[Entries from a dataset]
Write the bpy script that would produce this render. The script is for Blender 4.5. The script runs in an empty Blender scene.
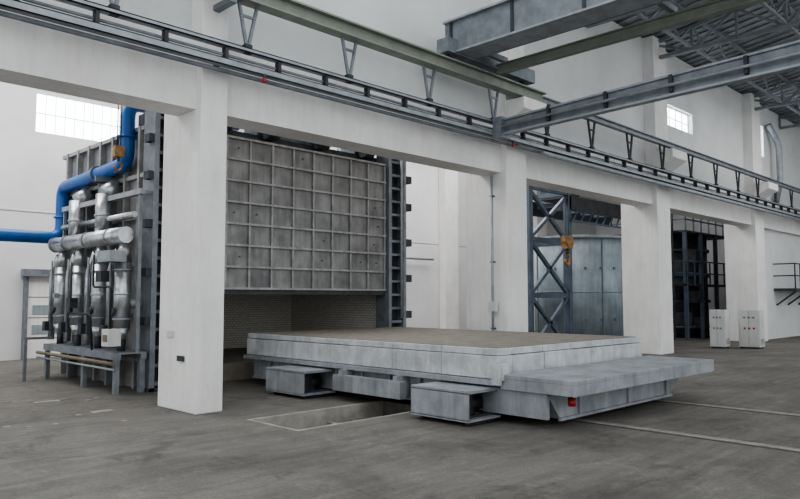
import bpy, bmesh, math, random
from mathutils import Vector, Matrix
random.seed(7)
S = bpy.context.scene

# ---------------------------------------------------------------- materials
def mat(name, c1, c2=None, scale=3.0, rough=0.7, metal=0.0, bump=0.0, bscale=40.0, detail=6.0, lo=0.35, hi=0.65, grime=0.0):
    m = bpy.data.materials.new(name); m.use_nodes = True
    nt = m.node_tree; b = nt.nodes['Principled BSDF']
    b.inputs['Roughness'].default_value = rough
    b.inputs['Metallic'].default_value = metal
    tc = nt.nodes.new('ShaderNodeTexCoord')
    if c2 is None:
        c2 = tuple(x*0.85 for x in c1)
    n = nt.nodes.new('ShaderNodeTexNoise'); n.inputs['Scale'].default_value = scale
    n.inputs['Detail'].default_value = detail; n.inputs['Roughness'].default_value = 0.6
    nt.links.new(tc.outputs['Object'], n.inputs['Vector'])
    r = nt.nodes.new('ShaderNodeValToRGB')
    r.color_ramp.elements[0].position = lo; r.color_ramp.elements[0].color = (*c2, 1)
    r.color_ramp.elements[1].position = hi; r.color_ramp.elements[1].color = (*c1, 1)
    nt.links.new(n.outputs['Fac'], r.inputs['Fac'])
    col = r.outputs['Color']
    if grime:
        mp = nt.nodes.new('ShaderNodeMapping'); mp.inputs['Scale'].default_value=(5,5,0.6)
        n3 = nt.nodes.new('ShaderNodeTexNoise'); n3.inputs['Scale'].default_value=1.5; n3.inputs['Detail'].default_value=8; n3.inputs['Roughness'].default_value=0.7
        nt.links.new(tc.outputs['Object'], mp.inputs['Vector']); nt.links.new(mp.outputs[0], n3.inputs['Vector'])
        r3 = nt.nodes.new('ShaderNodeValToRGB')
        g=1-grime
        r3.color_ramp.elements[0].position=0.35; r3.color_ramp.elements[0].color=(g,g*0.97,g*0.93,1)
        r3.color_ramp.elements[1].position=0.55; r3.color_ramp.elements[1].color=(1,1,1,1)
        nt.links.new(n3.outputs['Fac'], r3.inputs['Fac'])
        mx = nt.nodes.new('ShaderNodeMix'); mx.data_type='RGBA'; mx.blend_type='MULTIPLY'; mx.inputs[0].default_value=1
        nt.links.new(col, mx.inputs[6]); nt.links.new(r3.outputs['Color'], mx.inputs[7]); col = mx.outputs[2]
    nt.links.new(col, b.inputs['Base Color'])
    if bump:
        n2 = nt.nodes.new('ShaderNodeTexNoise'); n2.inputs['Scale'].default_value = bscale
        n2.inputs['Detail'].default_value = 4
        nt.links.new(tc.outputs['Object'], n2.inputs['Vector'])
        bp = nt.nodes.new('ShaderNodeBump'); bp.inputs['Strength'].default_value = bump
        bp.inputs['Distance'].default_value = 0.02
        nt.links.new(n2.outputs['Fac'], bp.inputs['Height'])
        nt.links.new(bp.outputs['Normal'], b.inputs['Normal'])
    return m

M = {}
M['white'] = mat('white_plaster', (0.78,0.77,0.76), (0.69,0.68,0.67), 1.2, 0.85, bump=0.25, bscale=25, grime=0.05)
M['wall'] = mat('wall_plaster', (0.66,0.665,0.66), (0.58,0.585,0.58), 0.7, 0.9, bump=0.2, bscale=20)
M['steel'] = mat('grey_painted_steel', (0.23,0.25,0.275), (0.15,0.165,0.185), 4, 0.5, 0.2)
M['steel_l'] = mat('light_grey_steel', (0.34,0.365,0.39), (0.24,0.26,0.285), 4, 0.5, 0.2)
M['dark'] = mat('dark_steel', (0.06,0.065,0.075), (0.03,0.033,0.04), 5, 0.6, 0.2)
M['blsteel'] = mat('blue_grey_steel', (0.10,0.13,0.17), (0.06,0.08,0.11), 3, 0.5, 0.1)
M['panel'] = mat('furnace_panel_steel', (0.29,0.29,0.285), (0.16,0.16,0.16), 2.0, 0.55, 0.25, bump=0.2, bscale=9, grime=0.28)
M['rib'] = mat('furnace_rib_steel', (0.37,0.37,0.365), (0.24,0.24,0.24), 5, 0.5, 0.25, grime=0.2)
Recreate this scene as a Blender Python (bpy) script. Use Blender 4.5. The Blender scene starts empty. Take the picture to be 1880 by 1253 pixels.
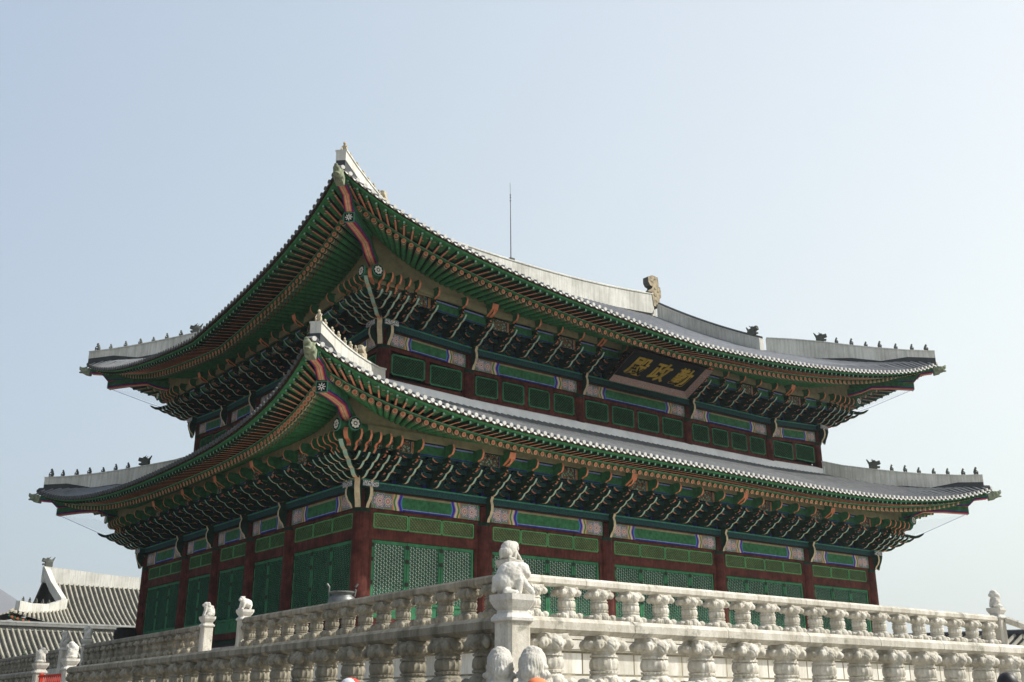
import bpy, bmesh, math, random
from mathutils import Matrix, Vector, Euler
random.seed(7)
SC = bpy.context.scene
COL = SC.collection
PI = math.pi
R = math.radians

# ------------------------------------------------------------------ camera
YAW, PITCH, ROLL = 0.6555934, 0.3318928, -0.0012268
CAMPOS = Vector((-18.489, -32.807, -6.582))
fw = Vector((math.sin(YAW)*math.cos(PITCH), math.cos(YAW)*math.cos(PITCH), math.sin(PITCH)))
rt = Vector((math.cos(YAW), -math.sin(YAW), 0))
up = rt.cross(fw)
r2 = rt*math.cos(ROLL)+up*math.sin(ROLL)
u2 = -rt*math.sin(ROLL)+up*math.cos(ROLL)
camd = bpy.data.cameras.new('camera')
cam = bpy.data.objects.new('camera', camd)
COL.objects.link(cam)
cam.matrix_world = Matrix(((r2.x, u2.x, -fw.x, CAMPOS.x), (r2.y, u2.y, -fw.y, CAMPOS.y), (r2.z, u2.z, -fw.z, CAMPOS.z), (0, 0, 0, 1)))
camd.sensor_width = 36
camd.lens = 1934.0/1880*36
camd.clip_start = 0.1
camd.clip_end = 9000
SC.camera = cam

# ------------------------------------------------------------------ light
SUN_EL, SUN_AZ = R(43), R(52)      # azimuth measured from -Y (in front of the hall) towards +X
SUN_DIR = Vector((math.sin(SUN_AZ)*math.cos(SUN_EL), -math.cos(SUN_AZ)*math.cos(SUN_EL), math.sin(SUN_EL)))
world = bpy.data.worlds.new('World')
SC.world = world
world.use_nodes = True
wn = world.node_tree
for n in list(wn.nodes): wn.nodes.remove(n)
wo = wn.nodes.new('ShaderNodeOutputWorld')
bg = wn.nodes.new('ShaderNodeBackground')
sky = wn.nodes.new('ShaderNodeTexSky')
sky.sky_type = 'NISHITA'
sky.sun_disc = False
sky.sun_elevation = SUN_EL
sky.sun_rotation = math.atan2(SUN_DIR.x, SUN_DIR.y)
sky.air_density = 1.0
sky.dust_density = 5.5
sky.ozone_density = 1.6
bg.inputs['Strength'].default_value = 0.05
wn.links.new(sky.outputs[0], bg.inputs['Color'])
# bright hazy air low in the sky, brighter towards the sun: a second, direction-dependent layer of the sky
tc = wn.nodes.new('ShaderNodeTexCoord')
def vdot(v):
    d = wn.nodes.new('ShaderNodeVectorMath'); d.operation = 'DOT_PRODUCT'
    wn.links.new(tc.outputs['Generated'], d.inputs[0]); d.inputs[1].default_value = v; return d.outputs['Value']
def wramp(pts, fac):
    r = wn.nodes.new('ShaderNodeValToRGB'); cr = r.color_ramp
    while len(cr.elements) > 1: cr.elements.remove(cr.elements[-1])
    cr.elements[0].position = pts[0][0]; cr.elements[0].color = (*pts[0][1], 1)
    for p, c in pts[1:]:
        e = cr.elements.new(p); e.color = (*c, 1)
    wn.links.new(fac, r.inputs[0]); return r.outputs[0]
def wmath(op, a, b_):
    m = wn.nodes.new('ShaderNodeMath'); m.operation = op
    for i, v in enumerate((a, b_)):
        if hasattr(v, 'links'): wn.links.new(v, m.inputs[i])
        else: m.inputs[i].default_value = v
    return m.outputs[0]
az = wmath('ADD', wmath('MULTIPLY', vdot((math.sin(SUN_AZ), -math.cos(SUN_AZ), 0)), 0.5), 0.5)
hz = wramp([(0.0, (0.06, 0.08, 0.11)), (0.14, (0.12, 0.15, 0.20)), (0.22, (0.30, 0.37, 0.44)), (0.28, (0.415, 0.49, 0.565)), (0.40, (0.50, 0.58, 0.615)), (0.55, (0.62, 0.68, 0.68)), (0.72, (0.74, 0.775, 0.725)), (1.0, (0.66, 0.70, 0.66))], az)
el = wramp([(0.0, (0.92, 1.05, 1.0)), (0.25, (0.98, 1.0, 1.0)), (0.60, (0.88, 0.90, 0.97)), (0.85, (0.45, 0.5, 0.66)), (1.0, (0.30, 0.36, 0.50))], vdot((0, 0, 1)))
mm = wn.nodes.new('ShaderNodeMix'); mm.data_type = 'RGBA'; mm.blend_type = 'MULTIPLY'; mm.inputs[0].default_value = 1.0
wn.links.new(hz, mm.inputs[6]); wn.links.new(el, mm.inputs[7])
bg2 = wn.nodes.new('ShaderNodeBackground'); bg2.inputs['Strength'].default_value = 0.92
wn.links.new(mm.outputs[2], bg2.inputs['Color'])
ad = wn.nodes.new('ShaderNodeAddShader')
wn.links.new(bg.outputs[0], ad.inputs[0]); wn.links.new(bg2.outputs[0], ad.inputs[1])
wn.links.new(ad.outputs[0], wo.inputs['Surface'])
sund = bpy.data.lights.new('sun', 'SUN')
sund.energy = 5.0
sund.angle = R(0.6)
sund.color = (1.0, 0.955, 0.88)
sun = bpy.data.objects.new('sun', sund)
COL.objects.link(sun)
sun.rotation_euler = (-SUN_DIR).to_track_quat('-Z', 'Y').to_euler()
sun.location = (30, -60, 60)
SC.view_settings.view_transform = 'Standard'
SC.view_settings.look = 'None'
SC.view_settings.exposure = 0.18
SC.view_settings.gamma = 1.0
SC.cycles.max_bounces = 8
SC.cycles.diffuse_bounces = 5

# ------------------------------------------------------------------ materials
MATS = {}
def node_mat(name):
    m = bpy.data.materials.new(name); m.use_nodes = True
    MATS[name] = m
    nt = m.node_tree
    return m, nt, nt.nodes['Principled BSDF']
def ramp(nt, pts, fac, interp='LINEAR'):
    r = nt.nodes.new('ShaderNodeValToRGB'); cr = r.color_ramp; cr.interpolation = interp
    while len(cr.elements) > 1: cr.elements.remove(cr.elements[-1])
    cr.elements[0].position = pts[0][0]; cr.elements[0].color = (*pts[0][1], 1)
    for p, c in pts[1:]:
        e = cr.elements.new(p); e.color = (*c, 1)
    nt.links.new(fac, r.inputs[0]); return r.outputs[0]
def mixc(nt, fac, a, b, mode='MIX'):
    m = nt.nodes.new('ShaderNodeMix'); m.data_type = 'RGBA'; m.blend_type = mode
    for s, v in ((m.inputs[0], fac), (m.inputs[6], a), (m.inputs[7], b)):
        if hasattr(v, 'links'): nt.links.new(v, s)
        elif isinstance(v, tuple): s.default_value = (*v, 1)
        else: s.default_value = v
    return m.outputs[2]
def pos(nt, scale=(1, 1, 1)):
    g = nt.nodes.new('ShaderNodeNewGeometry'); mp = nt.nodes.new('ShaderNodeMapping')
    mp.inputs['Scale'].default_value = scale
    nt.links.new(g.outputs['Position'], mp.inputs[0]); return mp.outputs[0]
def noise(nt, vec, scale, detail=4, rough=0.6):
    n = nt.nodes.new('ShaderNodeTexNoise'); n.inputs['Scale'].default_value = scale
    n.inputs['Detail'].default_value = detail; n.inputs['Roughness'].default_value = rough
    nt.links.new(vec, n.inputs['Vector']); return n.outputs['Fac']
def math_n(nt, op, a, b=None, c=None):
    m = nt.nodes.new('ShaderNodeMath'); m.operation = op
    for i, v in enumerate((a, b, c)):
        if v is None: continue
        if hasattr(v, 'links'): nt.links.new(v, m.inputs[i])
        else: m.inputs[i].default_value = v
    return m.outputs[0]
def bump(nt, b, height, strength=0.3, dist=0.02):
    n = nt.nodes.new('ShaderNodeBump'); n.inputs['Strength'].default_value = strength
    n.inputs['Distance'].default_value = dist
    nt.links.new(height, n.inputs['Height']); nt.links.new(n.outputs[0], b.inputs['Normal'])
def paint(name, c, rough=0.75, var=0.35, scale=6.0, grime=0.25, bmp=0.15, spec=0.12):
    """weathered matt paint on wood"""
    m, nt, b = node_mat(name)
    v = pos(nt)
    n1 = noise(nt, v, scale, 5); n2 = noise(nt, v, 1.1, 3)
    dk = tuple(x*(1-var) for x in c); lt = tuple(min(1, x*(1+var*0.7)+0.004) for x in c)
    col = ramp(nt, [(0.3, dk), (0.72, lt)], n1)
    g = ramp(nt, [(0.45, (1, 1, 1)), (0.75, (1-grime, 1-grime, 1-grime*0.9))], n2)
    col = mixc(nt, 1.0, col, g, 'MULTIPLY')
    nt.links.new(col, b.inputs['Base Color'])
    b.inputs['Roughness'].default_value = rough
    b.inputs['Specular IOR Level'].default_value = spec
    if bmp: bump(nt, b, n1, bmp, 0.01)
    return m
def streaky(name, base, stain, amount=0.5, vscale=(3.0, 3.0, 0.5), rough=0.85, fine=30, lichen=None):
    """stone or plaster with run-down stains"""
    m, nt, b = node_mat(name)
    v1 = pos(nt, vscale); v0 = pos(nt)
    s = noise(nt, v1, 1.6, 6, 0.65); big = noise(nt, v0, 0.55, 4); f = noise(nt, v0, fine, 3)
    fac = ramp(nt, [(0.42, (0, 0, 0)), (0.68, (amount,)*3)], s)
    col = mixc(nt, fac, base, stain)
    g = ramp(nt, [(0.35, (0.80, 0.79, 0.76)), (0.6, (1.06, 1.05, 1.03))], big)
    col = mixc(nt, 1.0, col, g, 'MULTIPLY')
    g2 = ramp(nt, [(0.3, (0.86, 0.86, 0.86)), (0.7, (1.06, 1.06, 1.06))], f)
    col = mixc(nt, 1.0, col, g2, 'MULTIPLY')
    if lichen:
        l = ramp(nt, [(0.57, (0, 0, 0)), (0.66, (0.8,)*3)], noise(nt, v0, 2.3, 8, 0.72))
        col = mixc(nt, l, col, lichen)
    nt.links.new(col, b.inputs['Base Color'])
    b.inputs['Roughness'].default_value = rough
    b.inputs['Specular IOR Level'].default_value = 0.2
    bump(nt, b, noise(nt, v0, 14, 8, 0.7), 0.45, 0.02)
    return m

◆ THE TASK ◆
Copy out every line from the material above in which the word "script" appears.

◆ THE REPLY ◆
Write the bpy script that would produce this render. The script is for Blender 4.5. The script runs in an empty Blender scene.
Recreate this scene as a Blender Python (bpy) script. Use Blender 4.5. The Blender scene starts empty. Take the picture to be 1880 by 1253 pixels.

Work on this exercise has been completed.